Anthony B. Jenkins and Percy Daggs IV are new to the scene, but their performances are so good that their college money depends on them. To step up alongside Halle Berry and shine beside her is a feat, but for this being the duo's leading roles in a feature, they essentially carry the film. Sam and Nolan's magnified relationship as their moral paths diverge is Never Let Go's strongest suit, and their performances enhance the harrowing emotional components the story leads to. Even in scenes when Berry's Mama is offscreen, they carry their own in a manner I haven't seen any young performer do – in a horror movie no less – in a very long time. This is a great calling card for the two performers, and I seriously hope their phones blow up the same way baby Jacob Tremblay's did during the 2010s. 

The film portrays Halle Berry in an unconventional performance that puts the fear of god in you. Mama loves her sons very much, she just has a very odd way of showing it. Berry again proves she’s a force of nature, as her interpersonal chemistry with her young screen partners renders a believable and realistic family. When the screenplay makes the characters psychologically conflicted, Berry's depiction of Mama's departure from sanity is powerful and stirring.

It takes a while to realize that Never Let Go's interest lies less in the horrifying creatures and more in the family's functionality, as the slow-burning cabin-fevered minds lend to disaster. The solid production quality mixed with Mama's inflexible rules makes it seem like you're watching a straightforward family-driven horror. Halfway through, it appears that writers KC Coughlin and Ryan Grassby's ideas hit a wall and the story hits a corner following Nolan's questioning about his surroundings. 

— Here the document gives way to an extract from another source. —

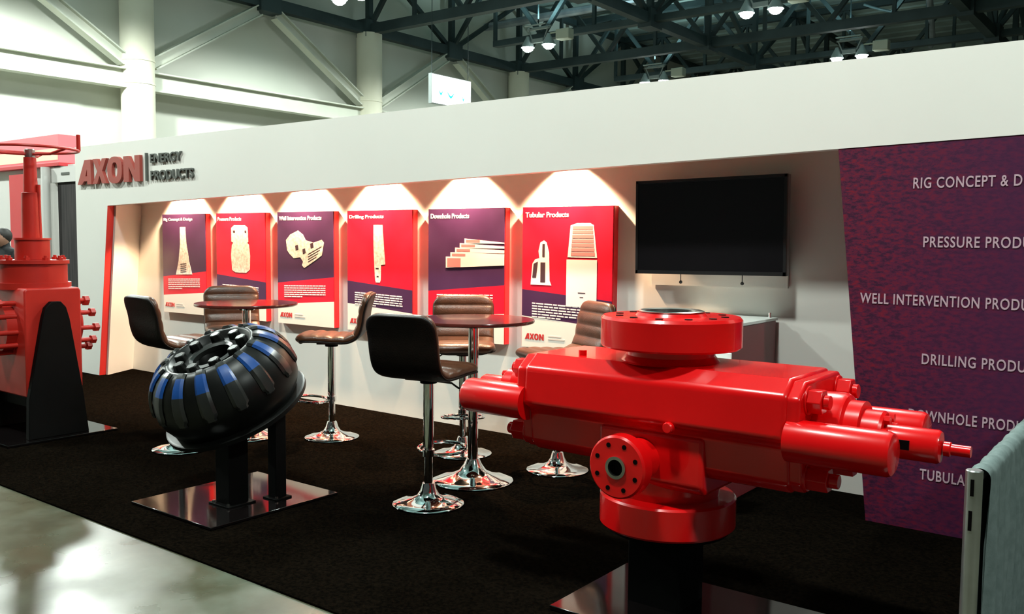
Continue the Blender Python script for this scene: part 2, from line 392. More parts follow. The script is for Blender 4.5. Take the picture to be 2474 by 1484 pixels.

As the film approaches a bleak midpoint, the narrative takes an intriguing course, yet doesn’t clarify if it wants the beliefs of Nolan or Mama to be true. So, the writers attempt to implement a "both sides are correct" approach that fails, particularly considering the extensive set-up of its harrowing world. They get greedy in their efforts, trying to show how “The Evil” is both real and not real. Yes, it's as confusing to watch as it is to describe. Even though the movie was beginning to lose steam and my interest up to the midpoint, the latter half became rather messy. The writers bind a well-developed Cain and Abel-esque tension between the boys, one that's psychologically driven by their conflicting traits but the writers refuse to make up their mind about the realities of "The Evil." 

Although Never Let Go's production and strong performances by Halle Berry and newcomers Percy Daggs IV and Anthony B. Jenkins elevated it, the film's back half is middling and unclear, resulting in a subpar survival horror.